I was trying to feign tolerance but in fact I had to laugh. "No," I shook my head. "Although I guess this is true of Winnie and John as well. Have you ever noticed that Socrates, Buddha and Jesus never wrote anything?"
"No," Bernard confessed.
"At least, as far as we know. They just wandered around and taught people. And yet look at how long their teachings have lasted," I said. "Look at how much impact they have had on people's thinking for thousands of years."
"Oh, Ron," Bernard giggled, "did you hear about Buddha's lost teachings?"
"No," I replied.
"Everyone knows that the Buddha taught that want is at the root of unhappiness," and Bernard began to giggle some more. "Did you know what he taught is at the root of happiness?"
"No," I repeated.
"Wanton!" And Bernard giggled at his wit. "Want makes you unhappy, and wanton makes you happy! Get it?" And again he laughed. Bernard is, to his credit, a cheery drunk.
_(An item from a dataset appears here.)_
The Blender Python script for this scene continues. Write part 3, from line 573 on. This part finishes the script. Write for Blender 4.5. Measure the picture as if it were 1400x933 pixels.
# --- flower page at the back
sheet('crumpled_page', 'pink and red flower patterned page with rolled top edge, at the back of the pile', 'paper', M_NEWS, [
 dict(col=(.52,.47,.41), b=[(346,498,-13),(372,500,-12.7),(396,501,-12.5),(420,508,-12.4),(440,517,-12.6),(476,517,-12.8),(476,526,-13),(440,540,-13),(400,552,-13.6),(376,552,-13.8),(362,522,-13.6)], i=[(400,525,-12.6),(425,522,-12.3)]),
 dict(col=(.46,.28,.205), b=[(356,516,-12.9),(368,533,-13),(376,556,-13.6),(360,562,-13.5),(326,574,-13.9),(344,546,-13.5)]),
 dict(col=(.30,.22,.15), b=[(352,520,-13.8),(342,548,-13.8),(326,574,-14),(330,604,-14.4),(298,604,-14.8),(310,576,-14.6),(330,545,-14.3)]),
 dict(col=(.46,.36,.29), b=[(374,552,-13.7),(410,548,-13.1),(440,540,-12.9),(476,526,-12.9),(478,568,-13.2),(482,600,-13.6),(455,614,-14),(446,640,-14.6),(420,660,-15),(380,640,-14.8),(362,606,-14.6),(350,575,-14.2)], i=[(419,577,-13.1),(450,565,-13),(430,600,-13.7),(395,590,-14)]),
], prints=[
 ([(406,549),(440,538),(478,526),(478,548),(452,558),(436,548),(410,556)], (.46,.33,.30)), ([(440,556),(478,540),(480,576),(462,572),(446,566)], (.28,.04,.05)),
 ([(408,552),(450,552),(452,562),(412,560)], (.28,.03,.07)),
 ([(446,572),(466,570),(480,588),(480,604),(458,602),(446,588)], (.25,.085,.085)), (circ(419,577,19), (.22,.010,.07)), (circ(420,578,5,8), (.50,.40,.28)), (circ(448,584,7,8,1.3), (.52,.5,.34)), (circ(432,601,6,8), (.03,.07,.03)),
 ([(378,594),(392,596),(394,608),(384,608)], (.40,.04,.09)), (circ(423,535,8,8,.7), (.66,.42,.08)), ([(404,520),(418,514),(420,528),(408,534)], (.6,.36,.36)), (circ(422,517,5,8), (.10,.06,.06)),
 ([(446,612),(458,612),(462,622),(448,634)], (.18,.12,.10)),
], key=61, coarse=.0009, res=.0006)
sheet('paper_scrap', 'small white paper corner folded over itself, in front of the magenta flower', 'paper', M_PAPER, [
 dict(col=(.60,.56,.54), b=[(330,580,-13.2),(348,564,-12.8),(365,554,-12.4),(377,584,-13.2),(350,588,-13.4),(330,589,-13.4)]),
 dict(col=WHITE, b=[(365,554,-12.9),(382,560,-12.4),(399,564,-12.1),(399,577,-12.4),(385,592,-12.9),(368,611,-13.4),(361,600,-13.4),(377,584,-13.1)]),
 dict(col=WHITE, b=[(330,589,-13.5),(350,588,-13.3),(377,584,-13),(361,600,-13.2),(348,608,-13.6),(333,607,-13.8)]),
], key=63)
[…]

"Very witty, Bernard. But seriously, doesn't this call into question the whole model of writing as a way to change people's thinking. I mean, doesn't this seem to you like some kind of indictment of writing?"
"Maybe," Bernard bobbed his head while wrinkling up his bottom lip. "Or maybe it just proves that you can't focus on getting published and changing the world at the same time." And again he laughed.

"I guess," I said, actually considering the possibility that he was serious in spite of his giddiness.
"Or it might just prove that if you write things down you make your message harder for future generations to co-opt and call their own. Precision makes popularity less probable," he said with amazing precision for one so bleary eyed. "If you want to be happy, be wanton with your words Wonald," he laughed again. "And if you want to have an impact, don't write anything down. Leave other people creative freedom to change your words so that lots of people take ownership of them."

"Too late," I said shaking my head. "I've written hundreds of blog postings."
"Ha!" Bernard snorted. "You call that writing?." And then Bernard tilted his head back and laughed loudly.

5 comments:

Anonymous said...

Some day a thousand years from now, in a country that doesn't even exist today, someone is going to launch a war based on something they read in the First Book of Ron. And you'll be looking down from heaven (hopefully), or up from below (probably), and thinking, "I never said that. Where are they getting this stuff?"

The problem is that even if you *do* write it down, once it's been translated from English to Japanese, from Japanese to Russian, from Russian to German, and from German back into English, who knows what it's going to say?

cce said...

Those of us putting it down on paper (or sending it out into the blogospher) as product do have to pay the piper for having opinions. Perhaps that's the beauty of Bernard, a beautiful fiction all piss and vinegar and full of conviction.

Ron Davison said...

Thomas,
"hopefully?"
"probably?"
I should be hurt but for some odd reason I had to chuckle.

cce,
Bernard gets to say with conviction what I find intriguing but am, at best, ambivalent about. And Bernard says thank you for the beautiful comment and pshaw about the fictional label. He says that us non-fictional characters are just jealous because our life expectancies dont' so readily lend themselves to centuries.

Life Hiker said...

Add Mohammed to your list of teachers who never wrote. He was illiterate. However, others listened to what he said and wrote it down rather contemporanously.

Ron Davison said...

LH,
Good addition. He has, indeed, seemed to have influenced the minds of a few billion people since he began talking.